Would you quote the material below in full and unchanged?

-- BEGIN Data --

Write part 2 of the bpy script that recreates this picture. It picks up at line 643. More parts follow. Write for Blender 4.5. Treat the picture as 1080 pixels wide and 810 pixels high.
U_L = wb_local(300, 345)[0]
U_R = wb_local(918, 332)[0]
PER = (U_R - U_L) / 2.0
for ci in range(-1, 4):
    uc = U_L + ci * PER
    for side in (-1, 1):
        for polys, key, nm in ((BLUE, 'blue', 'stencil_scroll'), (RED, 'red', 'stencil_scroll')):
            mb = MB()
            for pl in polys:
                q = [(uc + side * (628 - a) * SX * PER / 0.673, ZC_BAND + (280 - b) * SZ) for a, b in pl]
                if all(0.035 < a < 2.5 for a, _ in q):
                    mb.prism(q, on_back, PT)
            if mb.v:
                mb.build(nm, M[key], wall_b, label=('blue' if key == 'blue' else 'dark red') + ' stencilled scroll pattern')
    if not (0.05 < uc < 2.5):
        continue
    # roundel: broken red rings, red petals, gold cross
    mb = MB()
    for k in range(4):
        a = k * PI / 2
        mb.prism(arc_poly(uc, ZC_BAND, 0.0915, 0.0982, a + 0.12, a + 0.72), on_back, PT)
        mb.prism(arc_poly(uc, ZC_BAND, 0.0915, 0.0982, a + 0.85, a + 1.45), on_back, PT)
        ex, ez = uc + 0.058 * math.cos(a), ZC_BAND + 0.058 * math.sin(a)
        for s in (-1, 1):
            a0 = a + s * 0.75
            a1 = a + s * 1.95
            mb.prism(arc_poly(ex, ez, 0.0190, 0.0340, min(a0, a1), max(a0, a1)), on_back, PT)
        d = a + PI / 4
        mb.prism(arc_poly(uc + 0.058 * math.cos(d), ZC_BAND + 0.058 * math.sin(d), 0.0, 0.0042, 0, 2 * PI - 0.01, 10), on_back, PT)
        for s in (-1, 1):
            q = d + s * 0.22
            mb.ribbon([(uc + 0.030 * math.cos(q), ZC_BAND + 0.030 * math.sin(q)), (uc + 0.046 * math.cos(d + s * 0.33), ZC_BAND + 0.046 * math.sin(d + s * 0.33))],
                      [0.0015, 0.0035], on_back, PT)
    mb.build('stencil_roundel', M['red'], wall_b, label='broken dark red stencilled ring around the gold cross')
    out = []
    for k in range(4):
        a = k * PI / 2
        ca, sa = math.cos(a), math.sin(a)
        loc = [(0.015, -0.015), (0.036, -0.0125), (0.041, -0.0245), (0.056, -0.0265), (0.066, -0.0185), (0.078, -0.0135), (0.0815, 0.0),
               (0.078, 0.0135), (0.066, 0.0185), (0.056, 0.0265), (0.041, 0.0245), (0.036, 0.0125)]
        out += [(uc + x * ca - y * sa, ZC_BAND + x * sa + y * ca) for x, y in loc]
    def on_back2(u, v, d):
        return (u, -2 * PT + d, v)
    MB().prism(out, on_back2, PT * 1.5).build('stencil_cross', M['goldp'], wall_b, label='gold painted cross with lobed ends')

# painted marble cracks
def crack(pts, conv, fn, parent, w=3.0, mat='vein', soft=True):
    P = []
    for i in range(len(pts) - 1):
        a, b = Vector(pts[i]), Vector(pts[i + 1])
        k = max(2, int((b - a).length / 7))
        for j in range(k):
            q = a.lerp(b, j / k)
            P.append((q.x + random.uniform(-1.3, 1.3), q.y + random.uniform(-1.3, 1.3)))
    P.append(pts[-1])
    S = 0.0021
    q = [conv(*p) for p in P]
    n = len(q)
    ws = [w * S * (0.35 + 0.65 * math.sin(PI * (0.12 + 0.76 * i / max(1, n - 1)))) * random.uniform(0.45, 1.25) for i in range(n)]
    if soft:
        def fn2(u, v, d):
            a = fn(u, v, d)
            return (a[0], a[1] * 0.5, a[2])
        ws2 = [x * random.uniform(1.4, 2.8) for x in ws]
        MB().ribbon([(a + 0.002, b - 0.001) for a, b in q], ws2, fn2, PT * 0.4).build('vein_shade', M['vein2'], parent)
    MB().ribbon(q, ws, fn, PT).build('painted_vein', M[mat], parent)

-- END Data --

- Written reply -
Write part 2 of the bpy script that recreates this picture. It picks up at line 643. More parts follow. Write for Blender 4.5. Treat the picture as 1080 pixels wide and 810 pixels high.
U_L = wb_local(300, 345)[0]
U_R = wb_local(918, 332)[0]
PER = (U_R - U_L) / 2.0
for ci in range(-1, 4):
    uc = U_L + ci * PER
    for side in (-1, 1):
        for polys, key, nm in ((BLUE, 'blue', 'stencil_scroll'), (RED, 'red', 'stencil_scroll')):
            mb = MB()
            for pl in polys:
                q = [(uc + side * (628 - a) * SX * PER / 0.673, ZC_BAND + (280 - b) * SZ) for a, b in pl]
                if all(0.035 < a < 2.5 for a, _ in q):
                    mb.prism(q, on_back, PT)
            if mb.v:
                mb.build(nm, M[key], wall_b, label=('blue' if key == 'blue' else 'dark red') + ' stencilled scroll pattern')
    if not (0.05 < uc < 2.5):
        continue
    # roundel: broken red rings, red petals, gold cross
    mb = MB()
    for k in range(4):
        a = k * PI / 2
        mb.prism(arc_poly(uc, ZC_BAND, 0.0915, 0.0982, a + 0.12, a + 0.72), on_back, PT)
        mb.prism(arc_poly(uc, ZC_BAND, 0.0915, 0.0982, a + 0.85, a + 1.45), on_back, PT)
        ex, ez = uc + 0.058 * math.cos(a), ZC_BAND + 0.058 * math.sin(a)
        for s in (-1, 1):
            a0 = a + s * 0.75
            a1 = a + s * 1.95
            mb.prism(arc_poly(ex, ez, 0.0190, 0.0340, min(a0, a1), max(a0, a1)), on_back, PT)
        d = a + PI / 4
        mb.prism(arc_poly(uc + 0.058 * math.cos(d), ZC_BAND + 0.058 * math.sin(d), 0.0, 0.0042, 0, 2 * PI - 0.01, 10), on_back, PT)
        for s in (-1, 1):
            q = d + s * 0.22
            mb.ribbon([(uc + 0.030 * math.cos(q), ZC_BAND + 0.030 * math.sin(q)), (uc + 0.046 * math.cos(d + s * 0.33), ZC_BAND + 0.046 * math.sin(d + s * 0.33))],
                      [0.0015, 0.0035], on_back, PT)
    mb.build('stencil_roundel', M['red'], wall_b, label='broken dark red stencilled ring around the gold cross')
    out = []
    for k in range(4):
        a = k * PI / 2
        ca, sa = math.cos(a), math.sin(a)
        loc = [(0.015, -0.015), (0.036, -0.0125), (0.041, -0.0245), (0.056, -0.0265), (0.066, -0.0185), (0.078, -0.0135), (0.0815, 0.0),
               (0.078, 0.0135), (0.066, 0.0185), (0.056, 0.0265), (0.041, 0.0245), (0.036, 0.0125)]
        out += [(uc + x * ca - y * sa, ZC_BAND + x * sa + y * ca) for x, y in loc]
    def on_back2(u, v, d):
        return (u, -2 * PT + d, v)
    MB().prism(out, on_back2, PT * 1.5).build('stencil_cross', M['goldp'], wall_b, label='gold painted cross with lobed ends')

# painted marble cracks
def crack(pts, conv, fn, parent, w=3.0, mat='vein', soft=True):
    P = []
    for i in range(len(pts) - 1):
        a, b = Vector(pts[i]), Vector(pts[i + 1])
        k = max(2, int((b - a).length / 7))
        for j in range(k):
            q = a.lerp(b, j / k)
            P.append((q.x + random.uniform(-1.3, 1.3), q.y + random.uniform(-1.3, 1.3)))
    P.append(pts[-1])
    S = 0.0021
    q = [conv(*p) for p in P]
    n = len(q)
    ws = [w * S * (0.35 + 0.65 * math.sin(PI * (0.12 + 0.76 * i / max(1, n - 1)))) * random.uniform(0.45, 1.25) for i in range(n)]
    if soft:
        def fn2(u, v, d):
            a = fn(u, v, d)
            return (a[0], a[1] * 0.5, a[2])
        ws2 = [x * random.uniform(1.4, 2.8) for x in ws]
        MB().ribbon([(a + 0.002, b - 0.001) for a, b in q], ws2, fn2, PT * 0.4).build('vein_shade', M['vein2'], parent)
    MB().ribbon(q, ws, fn, PT).build('painted_vein', M[mat], parent)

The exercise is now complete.